> [Work instructions]:
Pictures stay out of the copy; restate everything else in the material exactly.

> [Given information]:
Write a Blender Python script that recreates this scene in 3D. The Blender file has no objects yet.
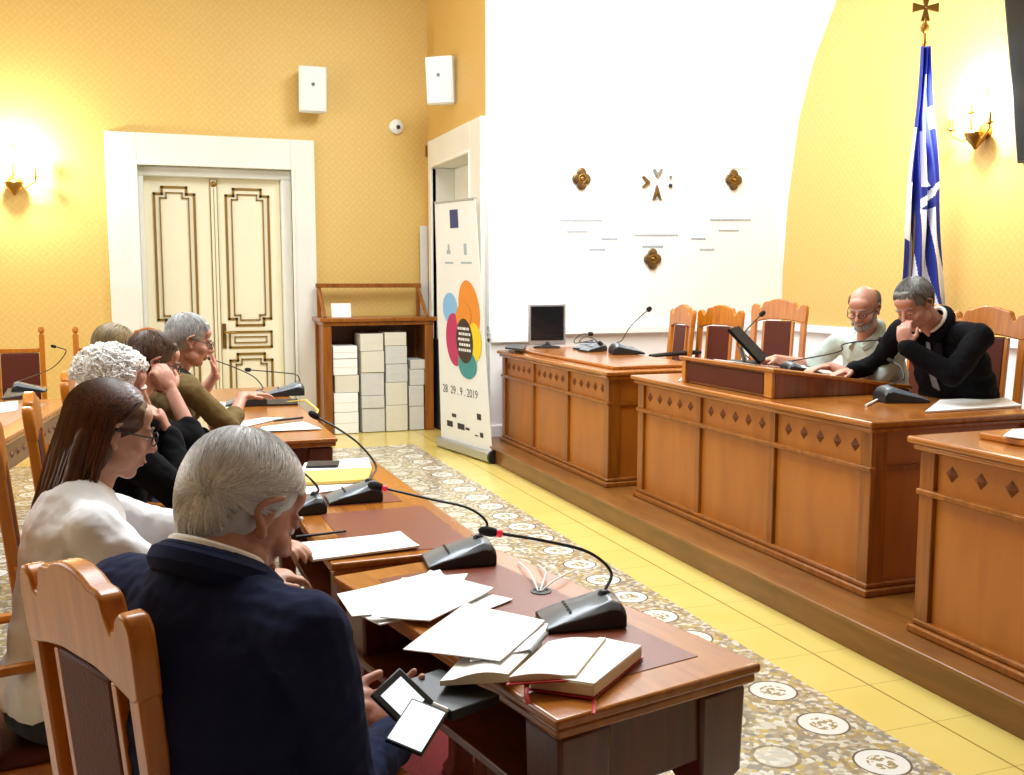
import bpy, bmesh, math, random
import numpy as np
from mathutils import Vector, Matrix, noise

# ------------------------------------------------------------------ camera
S = bpy.context.scene
COL = S.collection
F, CX, CY, H = 1000.0, 512.0, 387.5, 1.57
PITCH = math.atan((CY - 280.0) / F)
YAW = math.atan((CX - 145.0) / (F / math.cos(PITCH)))
cam_d = bpy.data.cameras.new('camera')
cam = bpy.data.objects.new('camera', cam_d)
COL.objects.link(cam)
cam.location = (0, 0, H)
cam.rotation_euler = (math.radians(90) - PITCH, 0, -YAW)
cam_d.sensor_width = 36.0
cam_d.lens = 36.0 * F / 1024.0
cam_d.clip_start = 0.05
S.camera = cam

# ------------------------------------------------------------------ world, exposure, lights
S.view_settings.view_transform = 'Standard'
S.view_settings.look = 'None'
S.view_settings.gamma = 1.0
S.view_settings.use_curve_mapping = False
S.view_settings.exposure = 0.05
W = bpy.data.worlds.new('world'); S.world = W
W.use_nodes = True
W.node_tree.nodes['Background'].inputs[0].default_value = (1.0, 0.98, 0.95, 1)
W.node_tree.nodes['Background'].inputs[1].default_value = 0.35

def area_light(name, loc, rot, sx, sy, power, col):
    d = bpy.data.lights.new(name, 'AREA'); d.shape = 'RECTANGLE'; d.size = sx; d.size_y = sy
    d.energy = power; d.color = col
    o = bpy.data.objects.new(name, d); COL.objects.link(o)
    o.location = loc; o.rotation_euler = rot
    return o
def point_light(name, loc, power, col, r=0.05):
    d = bpy.data.lights.new(name, 'POINT'); d.energy = power; d.color = col; d.shadow_soft_size = r
    o = bpy.data.objects.new(name, d); COL.objects.link(o); o.location = loc
    return o
area_light('ceiling_lamp_light', (1.0, 4.4, 5.1), (0, 0, 0), 2.4, 2.4, 270, (0.88, 0.95, 1.0))
area_light('ceiling_lamp_light', (3.3, 6.9, 5.1), (0, 0, 0), 2.0, 2.0, 270, (0.88, 0.95, 1.0))
area_light('window_daylight', (-3.9, 6.0, 2.6), (0, math.radians(-90), 0), 2.2, 5.0, 150, (0.86, 0.94, 1.0))

# ------------------------------------------------------------------ projection helpers (photo point -> place in the room)
_fh = Vector((math.sin(YAW), math.cos(YAW), 0)); _r = Vector((math.cos(YAW), -math.sin(YAW), 0))
_f = _fh * math.cos(PITCH) - Vector((0, 0, 1)) * math.sin(PITCH)
_u = Vector((0, 0, 1)) * math.cos(PITCH) + _fh * math.sin(PITCH)
C0 = Vector((0, 0, H))
def ray(x, y): return _r * ((x - CX) / F) - _u * ((y - CY) / F) + _f
def pz(x, y, z): d = ray(x, y); return C0 + d * ((z - H) / d.z)
def py(x, y, Y): d = ray(x, y); return C0 + d * (Y / d.y)
def px(x, y, X): d = ray(x, y); return C0 + d * (X / d.x)
def pd(x, y, D): return C0 + ray(x, y) * D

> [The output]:
Write a Blender Python script that recreates this scene in 3D. The Blender file has no objects yet.
import bpy, bmesh, math, random
import numpy as np
from mathutils import Vector, Matrix, noise

# ------------------------------------------------------------------ camera
S = bpy.context.scene
COL = S.collection
F, CX, CY, H = 1000.0, 512.0, 387.5, 1.57
PITCH = math.atan((CY - 280.0) / F)
YAW = math.atan((CX - 145.0) / (F / math.cos(PITCH)))
cam_d = bpy.data.cameras.new('camera')
cam = bpy.data.objects.new('camera', cam_d)
COL.objects.link(cam)
cam.location = (0, 0, H)
cam.rotation_euler = (math.radians(90) - PITCH, 0, -YAW)
cam_d.sensor_width = 36.0
cam_d.lens = 36.0 * F / 1024.0
cam_d.clip_start = 0.05
S.camera = cam

# ------------------------------------------------------------------ world, exposure, lights
S.view_settings.view_transform = 'Standard'
S.view_settings.look = 'None'
S.view_settings.gamma = 1.0
S.view_settings.use_curve_mapping = False
S.view_settings.exposure = 0.05
W = bpy.data.worlds.new('world'); S.world = W
W.use_nodes = True
W.node_tree.nodes['Background'].inputs[0].default_value = (1.0, 0.98, 0.95, 1)
W.node_tree.nodes['Background'].inputs[1].default_value = 0.35

def area_light(name, loc, rot, sx, sy, power, col):
    d = bpy.data.lights.new(name, 'AREA'); d.shape = 'RECTANGLE'; d.size = sx; d.size_y = sy
    d.energy = power; d.color = col
    o = bpy.data.objects.new(name, d); COL.objects.link(o)
    o.location = loc; o.rotation_euler = rot
    return o
def point_light(name, loc, power, col, r=0.05):
    d = bpy.data.lights.new(name, 'POINT'); d.energy = power; d.color = col; d.shadow_soft_size = r
    o = bpy.data.objects.new(name, d); COL.objects.link(o); o.location = loc
    return o
area_light('ceiling_lamp_light', (1.0, 4.4, 5.1), (0, 0, 0), 2.4, 2.4, 270, (0.88, 0.95, 1.0))
area_light('ceiling_lamp_light', (3.3, 6.9, 5.1), (0, 0, 0), 2.0, 2.0, 270, (0.88, 0.95, 1.0))
area_light('window_daylight', (-3.9, 6.0, 2.6), (0, math.radians(-90), 0), 2.2, 5.0, 150, (0.86, 0.94, 1.0))

# ------------------------------------------------------------------ projection helpers (photo point -> place in the room)
_fh = Vector((math.sin(YAW), math.cos(YAW), 0)); _r = Vector((math.cos(YAW), -math.sin(YAW), 0))
_f = _fh * math.cos(PITCH) - Vector((0, 0, 1)) * math.sin(PITCH)
_u = Vector((0, 0, 1)) * math.cos(PITCH) + _fh * math.sin(PITCH)
C0 = Vector((0, 0, H))
def ray(x, y): return _r * ((x - CX) / F) - _u * ((y - CY) / F) + _f
def pz(x, y, z): d = ray(x, y); return C0 + d * ((z - H) / d.z)
def py(x, y, Y): d = ray(x, y); return C0 + d * (Y / d.y)
def px(x, y, X): d = ray(x, y); return C0 + d * (X / d.x)
def pd(x, y, D): return C0 + ray(x, y) * D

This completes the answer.